### TASK DETAILS
Make an exact copy of the lines below.

### INFORMATION PROVIDED
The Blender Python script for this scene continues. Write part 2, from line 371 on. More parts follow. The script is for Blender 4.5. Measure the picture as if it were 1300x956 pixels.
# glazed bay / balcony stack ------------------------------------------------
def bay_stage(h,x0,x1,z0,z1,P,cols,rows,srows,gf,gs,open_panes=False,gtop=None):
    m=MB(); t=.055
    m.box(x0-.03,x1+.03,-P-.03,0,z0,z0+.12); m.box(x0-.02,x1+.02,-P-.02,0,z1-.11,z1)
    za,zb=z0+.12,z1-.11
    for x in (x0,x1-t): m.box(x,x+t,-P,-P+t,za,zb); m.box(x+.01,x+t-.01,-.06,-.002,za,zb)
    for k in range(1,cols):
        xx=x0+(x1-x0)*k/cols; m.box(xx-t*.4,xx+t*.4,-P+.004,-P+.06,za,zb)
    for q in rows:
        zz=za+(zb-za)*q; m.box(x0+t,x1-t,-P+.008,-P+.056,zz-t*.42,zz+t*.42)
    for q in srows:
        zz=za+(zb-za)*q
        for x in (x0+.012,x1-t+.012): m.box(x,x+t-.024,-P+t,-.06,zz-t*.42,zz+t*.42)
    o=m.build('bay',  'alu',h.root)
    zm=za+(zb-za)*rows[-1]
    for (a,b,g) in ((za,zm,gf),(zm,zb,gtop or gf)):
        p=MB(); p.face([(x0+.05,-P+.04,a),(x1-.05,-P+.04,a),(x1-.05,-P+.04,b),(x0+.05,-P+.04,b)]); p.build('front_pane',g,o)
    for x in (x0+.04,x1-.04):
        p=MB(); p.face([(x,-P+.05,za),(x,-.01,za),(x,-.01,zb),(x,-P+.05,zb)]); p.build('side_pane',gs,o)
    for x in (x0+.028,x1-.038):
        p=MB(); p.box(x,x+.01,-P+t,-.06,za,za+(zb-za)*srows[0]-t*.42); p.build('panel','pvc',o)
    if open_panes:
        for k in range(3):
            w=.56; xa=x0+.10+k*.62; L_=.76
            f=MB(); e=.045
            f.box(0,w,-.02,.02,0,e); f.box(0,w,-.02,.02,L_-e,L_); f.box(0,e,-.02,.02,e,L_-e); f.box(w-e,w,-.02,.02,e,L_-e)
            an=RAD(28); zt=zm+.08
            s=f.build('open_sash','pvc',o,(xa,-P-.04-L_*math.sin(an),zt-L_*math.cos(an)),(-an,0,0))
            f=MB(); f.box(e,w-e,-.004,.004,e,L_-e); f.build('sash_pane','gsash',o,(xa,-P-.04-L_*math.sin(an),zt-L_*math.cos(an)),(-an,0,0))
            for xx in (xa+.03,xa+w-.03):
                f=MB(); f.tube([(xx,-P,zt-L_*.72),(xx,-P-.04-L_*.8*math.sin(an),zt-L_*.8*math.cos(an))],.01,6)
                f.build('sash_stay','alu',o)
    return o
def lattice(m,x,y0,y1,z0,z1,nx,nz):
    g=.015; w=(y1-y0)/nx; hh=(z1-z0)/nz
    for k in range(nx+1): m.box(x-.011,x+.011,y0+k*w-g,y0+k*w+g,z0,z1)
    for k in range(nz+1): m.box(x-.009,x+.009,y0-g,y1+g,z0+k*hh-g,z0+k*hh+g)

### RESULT
The Blender Python script for this scene continues. Write part 2, from line 371 on. More parts follow. The script is for Blender 4.5. Measure the picture as if it were 1300x956 pixels.
# glazed bay / balcony stack ------------------------------------------------
def bay_stage(h,x0,x1,z0,z1,P,cols,rows,srows,gf,gs,open_panes=False,gtop=None):
    m=MB(); t=.055
    m.box(x0-.03,x1+.03,-P-.03,0,z0,z0+.12); m.box(x0-.02,x1+.02,-P-.02,0,z1-.11,z1)
    za,zb=z0+.12,z1-.11
    for x in (x0,x1-t): m.box(x,x+t,-P,-P+t,za,zb); m.box(x+.01,x+t-.01,-.06,-.002,za,zb)
    for k in range(1,cols):
        xx=x0+(x1-x0)*k/cols; m.box(xx-t*.4,xx+t*.4,-P+.004,-P+.06,za,zb)
    for q in rows:
        zz=za+(zb-za)*q; m.box(x0+t,x1-t,-P+.008,-P+.056,zz-t*.42,zz+t*.42)
    for q in srows:
        zz=za+(zb-za)*q
        for x in (x0+.012,x1-t+.012): m.box(x,x+t-.024,-P+t,-.06,zz-t*.42,zz+t*.42)
    o=m.build('bay',  'alu',h.root)
    zm=za+(zb-za)*rows[-1]
    for (a,b,g) in ((za,zm,gf),(zm,zb,gtop or gf)):
        p=MB(); p.face([(x0+.05,-P+.04,a),(x1-.05,-P+.04,a),(x1-.05,-P+.04,b),(x0+.05,-P+.04,b)]); p.build('front_pane',g,o)
    for x in (x0+.04,x1-.04):
        p=MB(); p.face([(x,-P+.05,za),(x,-.01,za),(x,-.01,zb),(x,-P+.05,zb)]); p.build('side_pane',gs,o)
    for x in (x0+.028,x1-.038):
        p=MB(); p.box(x,x+.01,-P+t,-.06,za,za+(zb-za)*srows[0]-t*.42); p.build('panel','pvc',o)
    if open_panes:
        for k in range(3):
            w=.56; xa=x0+.10+k*.62; L_=.76
            f=MB(); e=.045
            f.box(0,w,-.02,.02,0,e); f.box(0,w,-.02,.02,L_-e,L_); f.box(0,e,-.02,.02,e,L_-e); f.box(w-e,w,-.02,.02,e,L_-e)
            an=RAD(28); zt=zm+.08
            s=f.build('open_sash','pvc',o,(xa,-P-.04-L_*math.sin(an),zt-L_*math.cos(an)),(-an,0,0))
            f=MB(); f.box(e,w-e,-.004,.004,e,L_-e); f.build('sash_pane','gsash',o,(xa,-P-.04-L_*math.sin(an),zt-L_*math.cos(an)),(-an,0,0))
            for xx in (xa+.03,xa+w-.03):
                f=MB(); f.tube([(xx,-P,zt-L_*.72),(xx,-P-.04-L_*.8*math.sin(an),zt-L_*.8*math.cos(an))],.01,6)
                f.build('sash_stay','alu',o)
    return o
def lattice(m,x,y0,y1,z0,z1,nx,nz):
    g=.015; w=(y1-y0)/nx; hh=(z1-z0)/nz
    for k in range(nx+1): m.box(x-.011,x+.011,y0+k*w-g,y0+k*w+g,z0,z1)
    for k in range(nz+1): m.box(x-.009,x+.009,y0-g,y1+g,z0+k*hh-g,z0+k*hh+g)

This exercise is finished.